Copy the records below word for word, from the first line through the line that contains "em.build('emblem', GRYS, cabin)", and leave out any pictures.
--- Start Record excerpts ---
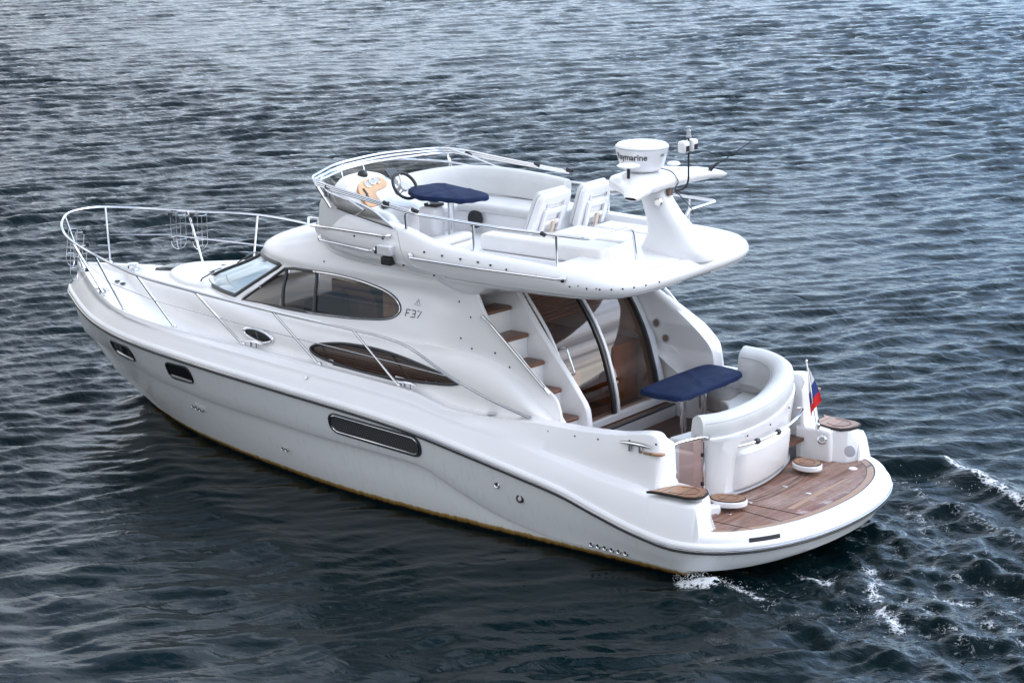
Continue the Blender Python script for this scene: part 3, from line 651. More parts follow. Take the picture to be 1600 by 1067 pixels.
# aft coaming studs
for x in (3.3, 3.0, 2.4, 2.1, 1.7, 1.38, 2.75): copyo(st0, topsides, (x, yC(x)+.016, zC(x)-.06))
def stroke(pl, x0, z0, s, fy, r=.0055, sh=.0):
    return [Vector((x0-(p[0]+p[1]*sh)*s, fy(x0-(p[0]+p[1]*sh)*s, z0+p[1]*s)+.010, z0+p[1]*s)) for p in pl]
lg = MB()
for pl in ([(0, 0), (0, 1)], [(0, 1), (.75, 1)], [(0, .5), (.6, .5)], [(1.05, 1), (1.7, 1), (1.75, .9), (1.75, .6), (1.65, .5), (1.25, .5)], [(1.65, .5), (1.78, .4), (1.78, .1), (1.7, 0), (1.0, 0)], [(2.1, 1), (2.85, 1), (2.35, 0)]): lg.tube(stroke(pl, 5.13, 2.13, .075, cab_y, sh=.12), .006, 6)
lg.build('model_lettering', GASK, cabin)
em = MB()
for pl in ([(-.9, 0), (-.45, .12), (-.2, .6), (0, 1.0), (.2, .6), (.45, .12), (.9, 0)], [(-.6, -.12), (.6, -.12)], [(-.05, 0), (-.05, .8)], [(.35, .1), (.3, .5), (.0, .95)]): em.tube(stroke(pl, 4.98, 2.275, .062, cab_y), .005, 6)
em.build('emblem', GRYS, cabin)

# ---- stairs to the flybridge
stairs = MB()
TR = [(3.84, 2.36), (3.61, 2.08), (3.39, 1.80), (3.16, 1.52), (2.93, 1.24)]
for i, (x, z) in enumerate(TR): stairs.box(x+.05, 4.15, .74, 1.15, z-.29 if i < 4 else .75, z-.035)
stairs = stairs.build('stairs', GELW, cabin, bevel=.012)
for x, z in TR:
    yo = 1.165
    ol = [(x+.26, .76), (x+.03, .76), (x-.01, .80), (x+.03, yo), (x+.26, yo)]
    MB().prism(ol, z-.035, z+.004).build('stair_tread', TEAKV, stairs, bevel=.012)
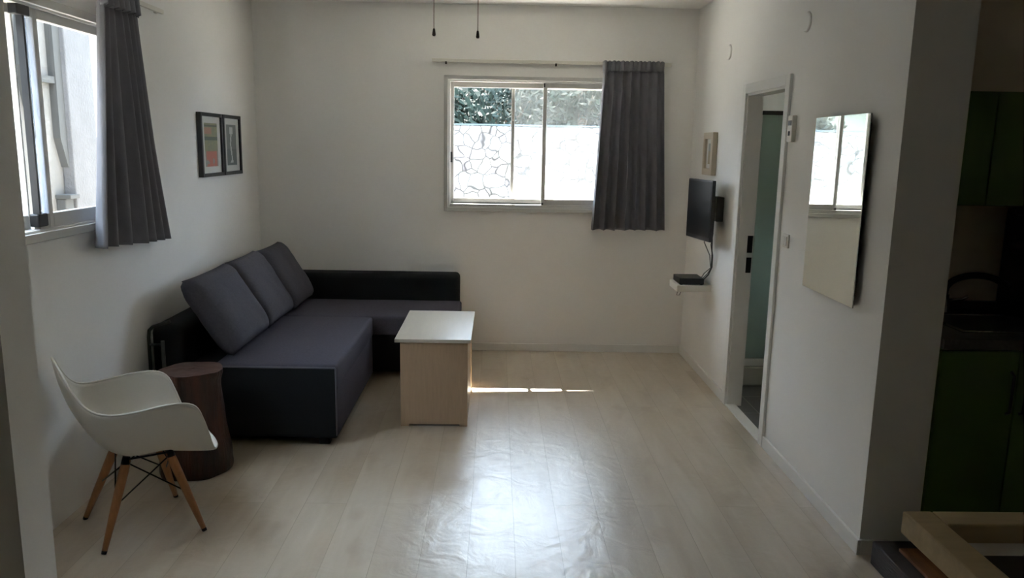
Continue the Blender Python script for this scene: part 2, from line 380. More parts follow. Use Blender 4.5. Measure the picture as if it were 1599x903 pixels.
# ------------------------------------------------------------------ windows
def win_back():
    fr = MB(); y0 = D-.018; m = ALU
    X0, X1, Z0, Z1 = -.405, 1.12, 1.106, 2.118
    def ring(mb, x0, x1, z0, z1, wd, ya, yb, bev=.003, wb=None, wt=None, wr=None):
        wb = wb or wd; wt = wt or wd; wr = wr or wd
        mb.box((x0, ya, z0), (x0+wd, yb, z1), bev, m).box((x1-wr, ya, z0), (x1, yb, z1), bev, m)
        mb.box((x0+wd, ya, z0), (x1-wr, yb, z0+wb), bev, m).box((x0+wd, ya, z1-wt), (x1-wr, yb, z1), bev, m)
    ring(fr, X0, X1, Z0, Z1, .030, D-.020, D+.0, .002)                # face trim on the plaster
    ring(fr, X0+.012, X1-.012, Z0+.012, Z1-.012, .030, D-.004, D+.15, .002)   # box frame
    ring(fr, X0+.040, X1-.040, Z0+.040, Z1-.032, .006, D+.0, D+.04, .002, wb=.016)
    fr.box((X0+.03, D+.045, Z0+.04), (X1-.03, D+.05, Z0+.065), m=m)
    w = struct('window_1', fr.build('window_1', ALU), 'grey aluminium sliding window in the far wall')
    # fixed left sash (rear track) and right sash (front track)
    s1 = MB(); ring(s1, -.368, .372, 1.152, 2.075, .034, D+.045, D+.07, .003, wb=.052, wt=.038, wr=.022)
    a = s1.build('sash', ALU, w); bx('pane', GLASS, (-.335, D+.056, 1.203), (.352, D+.060, 2.038), a)
    s2 = MB(); ring(s2, .340, 1.085, 1.146, 2.078, .030, D+.012, D+.038, .003, wb=.060, wt=.040)
    b = s2.build('sash', ALU, w); bx('pane', GLASS, (.369, D+.022, 1.205), (1.056, D+.026, 2.039), b)
    s3 = MB(); ring(s3, .103, 1.085, 1.152, 2.075, .026, D+.095, D+.12, .003, wb=.052, wt=.038)
    c = s3.build('sash', ALU, w); bx('pane', HAZY, (.128, D+.106, 1.203), (1.06, D+.110, 2.038), c)
    c['label'] = 'outer sash with dusty pane'
    bx('lock', BLACKP, (-.362, D+.036, 1.475), (-.345, D+.046, 1.555), a, bev=.003)
    e = MB(); e.box((.340, D+.006, 2.045), (.352, D+.013, 2.075), .002, BLACKP); e.build('end_cap', BLACKP, b)
    e = MB(); e.box((.344, D+.006, 1.15), (.356, D+.013, 1.178), .002, BLACKP); e.build('end_cap', BLACKP, b)
    return w
win_back()

def win_left():
    m = ALU; fr = MB(); x = XL
    Y0, Y1, Z0, Z1 = 2.40, 4.07, 1.195, 2.145
    def ring(mb, y0, y1, z0, z1, wd, xa, xb, bev=.003, wb=None, wt=None):
        wb = wb or wd; wt = wt or wd
        mb.box((xa, y0, z0), (xb, y0+wd, z1), bev, m).box((xa, y1-wd, z0), (xb, y1, z1), bev, m)
        mb.box((xa, y0+wd, z0), (xb, y1-wd, z0+wb), bev, m).box((xa, y0+wd, z1-wt), (xb, y1-wd, z1), bev, m)
    ring(fr, Y0, Y1, Z0, Z1, .035, x, x+.020, .002)
    ring(fr, Y0+.012, Y1-.012, Z0+.012, Z1-.012, .033, x-.15, x+.004, .002)
    w = struct('window_2', fr.build('window_2', ALU), 'grey aluminium sliding window in the left wall')
    s1 = MB(); ring(s1, 3.234, 4.03, 1.235, 2.11, .030, x-.036, x-.008, .004, wb=.064, wt=.048)
    s1.box((x-.036, 3.165, 1.235), (x-.008, 3.234, 1.299), .003, m).box((x-.036, 3.165, 2.062), (x-.008, 3.234, 2.11), .003, m)
    a = s1.build('sash', ALU, w); bx('pane', GLASS, (x-.024, 3.264, 1.299), (x-.020, 3.98, 2.062), a)
    bx('pane', glass_mat('bluish_glass', .03, .08, (.86, .91, 1.0)), (x-.024, 3.172, 1.299), (x-.020, 3.234, 2.062), a)
    bx('gasket', BLACKP, (x-.030, 3.158, 1.25), (x-.004, 3.172, 2.10), a)
    s2 = MB(); ring(s2, 2.44, 3.172, 1.235, 2.11, .012, x-.075, x-.048, .004, wb=.060, wt=.045)
    b = s2.build('sash', ALU, w); bx('pane', GLASS, (x-.064, 2.452, 1.295), (x-.060, 3.16, 2.065), b)
    e = MB(); e.box((x-.034, 3.12, 2.062), (x+.0, 3.205, 2.112), .003, BLACKP); e.build('end_cap', BLACKP, a)
    e = MB(); e.box((x-.034, 3.135, 1.25), (x+.004, 3.205, 1.302), .006, BLACKP); e.build('end_cap', BLACKP, a)
win_left()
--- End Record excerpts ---
_Output below_
Continue the Blender Python script for this scene: part 3, from line 651. More parts follow. Take the picture to be 1600 by 1067 pixels.
# aft coaming studs
for x in (3.3, 3.0, 2.4, 2.1, 1.7, 1.38, 2.75): copyo(st0, topsides, (x, yC(x)+.016, zC(x)-.06))
def stroke(pl, x0, z0, s, fy, r=.0055, sh=.0):
    return [Vector((x0-(p[0]+p[1]*sh)*s, fy(x0-(p[0]+p[1]*sh)*s, z0+p[1]*s)+.010, z0+p[1]*s)) for p in pl]
lg = MB()
for pl in ([(0, 0), (0, 1)], [(0, 1), (.75, 1)], [(0, .5), (.6, .5)], [(1.05, 1), (1.7, 1), (1.75, .9), (1.75, .6), (1.65, .5), (1.25, .5)], [(1.65, .5), (1.78, .4), (1.78, .1), (1.7, 0), (1.0, 0)], [(2.1, 1), (2.85, 1), (2.35, 0)]): lg.tube(stroke(pl, 5.13, 2.13, .075, cab_y, sh=.12), .006, 6)
lg.build('model_lettering', GASK, cabin)
em = MB()
for pl in ([(-.9, 0), (-.45, .12), (-.2, .6), (0, 1.0), (.2, .6), (.45, .12), (.9, 0)], [(-.6, -.12), (.6, -.12)], [(-.05, 0), (-.05, .8)], [(.35, .1), (.3, .5), (.0, .95)]): em.tube(stroke(pl, 4.98, 2.275, .062, cab_y), .005, 6)
em.build('emblem', GRYS, cabin)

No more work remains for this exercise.